Here comes the bridge!
Only a “crazy boat nerd” would get up at 4 a.m. to take a video of a bridge passing by right? “Let it be said I wasn’t the only person there”, according to Helen Cooper of Dive Brockville Adventure Centre. So here’s her video passing by Blockhouse Island, Brockville on the Cherry Street Bridge, pulled by Tug Lois M and supported by Tug Wyatt M, on its way to Toronto.
The new Cherry Street North Bridge arrived at Toronto Harbour in late November, marking a landmark for the $1.25 billion Waterfront Toronto-led Port Lands Flood Protection scheme. Before coming to Toronto’s Harbour to be built in the Port Lands, the barge carrying the bridge made its way up the St. Lawrence Seaway, from Dartmouth, Nova Scotia’s bridge-builder Cherubini. The bridge builder, Cherubini, is also credited for building parts of the Confederation Bridge connecting Prince Edward Island and New Brunswick.

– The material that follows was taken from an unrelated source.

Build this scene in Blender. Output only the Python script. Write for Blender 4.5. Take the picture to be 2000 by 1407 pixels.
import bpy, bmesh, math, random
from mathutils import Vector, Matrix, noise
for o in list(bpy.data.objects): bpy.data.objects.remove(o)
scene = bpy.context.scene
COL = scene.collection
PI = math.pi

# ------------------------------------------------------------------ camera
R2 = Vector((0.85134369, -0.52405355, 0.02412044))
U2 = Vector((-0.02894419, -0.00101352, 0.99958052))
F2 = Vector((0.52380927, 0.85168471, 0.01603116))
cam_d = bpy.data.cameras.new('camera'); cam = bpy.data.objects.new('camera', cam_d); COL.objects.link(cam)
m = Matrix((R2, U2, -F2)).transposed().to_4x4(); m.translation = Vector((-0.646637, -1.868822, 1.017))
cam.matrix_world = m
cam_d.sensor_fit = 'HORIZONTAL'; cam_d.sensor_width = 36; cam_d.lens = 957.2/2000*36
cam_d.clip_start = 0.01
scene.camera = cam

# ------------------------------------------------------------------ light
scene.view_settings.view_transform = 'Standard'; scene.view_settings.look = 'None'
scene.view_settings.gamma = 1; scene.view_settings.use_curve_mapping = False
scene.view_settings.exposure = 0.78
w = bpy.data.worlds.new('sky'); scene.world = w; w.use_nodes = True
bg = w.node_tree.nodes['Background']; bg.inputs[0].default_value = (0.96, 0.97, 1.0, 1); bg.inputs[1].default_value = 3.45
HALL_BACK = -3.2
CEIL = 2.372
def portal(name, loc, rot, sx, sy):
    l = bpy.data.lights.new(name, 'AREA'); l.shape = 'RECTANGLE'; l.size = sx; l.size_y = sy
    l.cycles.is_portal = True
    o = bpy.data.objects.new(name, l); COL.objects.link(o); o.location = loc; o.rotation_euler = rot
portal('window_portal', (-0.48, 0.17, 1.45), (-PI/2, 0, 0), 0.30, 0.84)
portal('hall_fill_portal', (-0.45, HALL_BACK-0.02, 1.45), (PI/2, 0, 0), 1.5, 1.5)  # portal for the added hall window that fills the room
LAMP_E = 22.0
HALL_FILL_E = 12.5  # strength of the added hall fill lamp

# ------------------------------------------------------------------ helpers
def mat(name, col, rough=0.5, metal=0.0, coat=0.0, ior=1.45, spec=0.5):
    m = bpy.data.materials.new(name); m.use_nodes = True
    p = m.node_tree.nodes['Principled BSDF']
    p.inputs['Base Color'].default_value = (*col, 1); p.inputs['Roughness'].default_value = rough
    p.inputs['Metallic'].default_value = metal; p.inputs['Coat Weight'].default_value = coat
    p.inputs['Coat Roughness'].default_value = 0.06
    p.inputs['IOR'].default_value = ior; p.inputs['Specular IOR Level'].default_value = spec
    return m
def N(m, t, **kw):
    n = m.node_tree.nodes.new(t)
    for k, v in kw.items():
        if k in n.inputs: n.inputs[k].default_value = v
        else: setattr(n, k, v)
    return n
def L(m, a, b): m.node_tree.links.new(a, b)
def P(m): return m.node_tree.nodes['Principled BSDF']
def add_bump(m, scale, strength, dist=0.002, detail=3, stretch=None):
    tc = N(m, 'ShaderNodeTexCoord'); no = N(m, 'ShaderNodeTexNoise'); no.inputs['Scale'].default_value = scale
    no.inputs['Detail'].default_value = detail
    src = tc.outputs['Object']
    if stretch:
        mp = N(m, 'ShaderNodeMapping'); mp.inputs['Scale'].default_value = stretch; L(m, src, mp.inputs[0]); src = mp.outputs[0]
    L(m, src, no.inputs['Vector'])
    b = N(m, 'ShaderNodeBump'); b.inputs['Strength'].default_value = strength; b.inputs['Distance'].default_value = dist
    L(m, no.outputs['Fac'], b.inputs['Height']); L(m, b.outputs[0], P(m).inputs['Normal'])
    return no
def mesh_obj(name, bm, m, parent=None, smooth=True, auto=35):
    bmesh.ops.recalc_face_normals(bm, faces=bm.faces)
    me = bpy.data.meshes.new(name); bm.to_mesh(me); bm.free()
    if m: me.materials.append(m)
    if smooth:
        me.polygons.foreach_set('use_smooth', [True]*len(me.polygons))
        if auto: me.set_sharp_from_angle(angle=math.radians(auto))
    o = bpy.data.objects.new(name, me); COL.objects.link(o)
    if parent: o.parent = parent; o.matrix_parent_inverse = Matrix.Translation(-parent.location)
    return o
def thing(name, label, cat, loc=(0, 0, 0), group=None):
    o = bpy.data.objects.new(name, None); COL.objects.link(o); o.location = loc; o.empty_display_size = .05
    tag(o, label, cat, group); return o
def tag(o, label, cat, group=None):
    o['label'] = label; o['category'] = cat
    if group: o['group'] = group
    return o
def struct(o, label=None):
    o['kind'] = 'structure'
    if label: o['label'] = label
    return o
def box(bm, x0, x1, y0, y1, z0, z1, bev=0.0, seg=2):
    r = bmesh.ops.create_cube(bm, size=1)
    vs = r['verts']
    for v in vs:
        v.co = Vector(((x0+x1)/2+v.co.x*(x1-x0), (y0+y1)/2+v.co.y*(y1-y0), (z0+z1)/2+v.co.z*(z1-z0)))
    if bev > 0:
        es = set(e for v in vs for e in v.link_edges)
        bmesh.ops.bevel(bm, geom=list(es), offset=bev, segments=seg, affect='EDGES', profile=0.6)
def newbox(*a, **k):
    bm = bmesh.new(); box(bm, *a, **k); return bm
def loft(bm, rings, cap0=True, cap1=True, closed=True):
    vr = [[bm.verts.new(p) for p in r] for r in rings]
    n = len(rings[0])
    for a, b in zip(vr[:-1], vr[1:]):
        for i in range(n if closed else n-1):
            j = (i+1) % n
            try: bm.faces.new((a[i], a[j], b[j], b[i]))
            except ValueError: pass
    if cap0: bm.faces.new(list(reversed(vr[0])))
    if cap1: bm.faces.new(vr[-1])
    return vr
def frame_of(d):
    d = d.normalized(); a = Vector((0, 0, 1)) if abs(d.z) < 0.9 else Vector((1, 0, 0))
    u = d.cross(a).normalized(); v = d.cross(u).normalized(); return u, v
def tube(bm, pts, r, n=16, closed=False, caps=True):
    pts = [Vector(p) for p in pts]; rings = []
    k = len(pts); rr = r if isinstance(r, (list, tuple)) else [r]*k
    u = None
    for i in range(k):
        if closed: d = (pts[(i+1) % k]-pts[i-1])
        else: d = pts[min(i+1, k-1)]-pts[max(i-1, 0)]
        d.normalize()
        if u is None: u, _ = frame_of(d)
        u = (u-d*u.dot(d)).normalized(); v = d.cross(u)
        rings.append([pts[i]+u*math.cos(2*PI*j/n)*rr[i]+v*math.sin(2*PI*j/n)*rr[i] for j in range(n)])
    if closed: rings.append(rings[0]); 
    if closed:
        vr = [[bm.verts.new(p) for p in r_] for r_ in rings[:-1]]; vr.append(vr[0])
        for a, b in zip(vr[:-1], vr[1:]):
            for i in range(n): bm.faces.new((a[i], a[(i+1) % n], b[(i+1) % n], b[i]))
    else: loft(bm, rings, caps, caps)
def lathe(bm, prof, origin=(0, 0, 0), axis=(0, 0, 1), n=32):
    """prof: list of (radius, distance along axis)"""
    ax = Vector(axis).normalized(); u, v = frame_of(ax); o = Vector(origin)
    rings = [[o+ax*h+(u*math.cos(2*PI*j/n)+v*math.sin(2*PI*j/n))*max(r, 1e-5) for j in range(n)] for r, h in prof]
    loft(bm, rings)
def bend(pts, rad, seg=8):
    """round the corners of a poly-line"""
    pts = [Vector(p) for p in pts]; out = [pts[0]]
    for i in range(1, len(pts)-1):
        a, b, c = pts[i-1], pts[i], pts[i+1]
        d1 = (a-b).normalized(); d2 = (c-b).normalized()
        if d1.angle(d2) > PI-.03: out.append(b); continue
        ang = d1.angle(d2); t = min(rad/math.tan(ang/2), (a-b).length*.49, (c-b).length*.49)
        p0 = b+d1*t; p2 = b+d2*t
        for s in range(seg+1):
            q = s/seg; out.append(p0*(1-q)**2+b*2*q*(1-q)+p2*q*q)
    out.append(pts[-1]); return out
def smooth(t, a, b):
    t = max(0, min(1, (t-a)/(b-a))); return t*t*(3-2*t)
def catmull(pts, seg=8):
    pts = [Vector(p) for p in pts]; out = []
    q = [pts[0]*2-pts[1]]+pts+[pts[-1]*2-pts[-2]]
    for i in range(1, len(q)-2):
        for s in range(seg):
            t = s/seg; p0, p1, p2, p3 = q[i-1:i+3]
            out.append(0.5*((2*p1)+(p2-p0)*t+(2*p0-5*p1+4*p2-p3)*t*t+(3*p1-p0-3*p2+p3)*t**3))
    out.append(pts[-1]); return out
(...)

The 350-tonne, 57-meter bridge is the first of four new bridges that will link Toronto to the new Villiers Island and the revitalized Port Lands.
One of the most renowned puzzle pieces fitted to Waterfront Toronto’s ambitious project to turn an industrial wasteland at the foot of the Don River into a verdant green community space meandering through the rerouted river is Cherry Street North Bridge. This arrival is the first of the family’s four bridges that link the yet to be built Villiers Island to mainland Toronto, two at Cherry Street North, one each at Cherry Street South and Commissioners Street.
The last of the four pieces is too large to travel up the St. Lawrence in one piece and will arrive in two pieces and be assembled in Toronto upon arrival.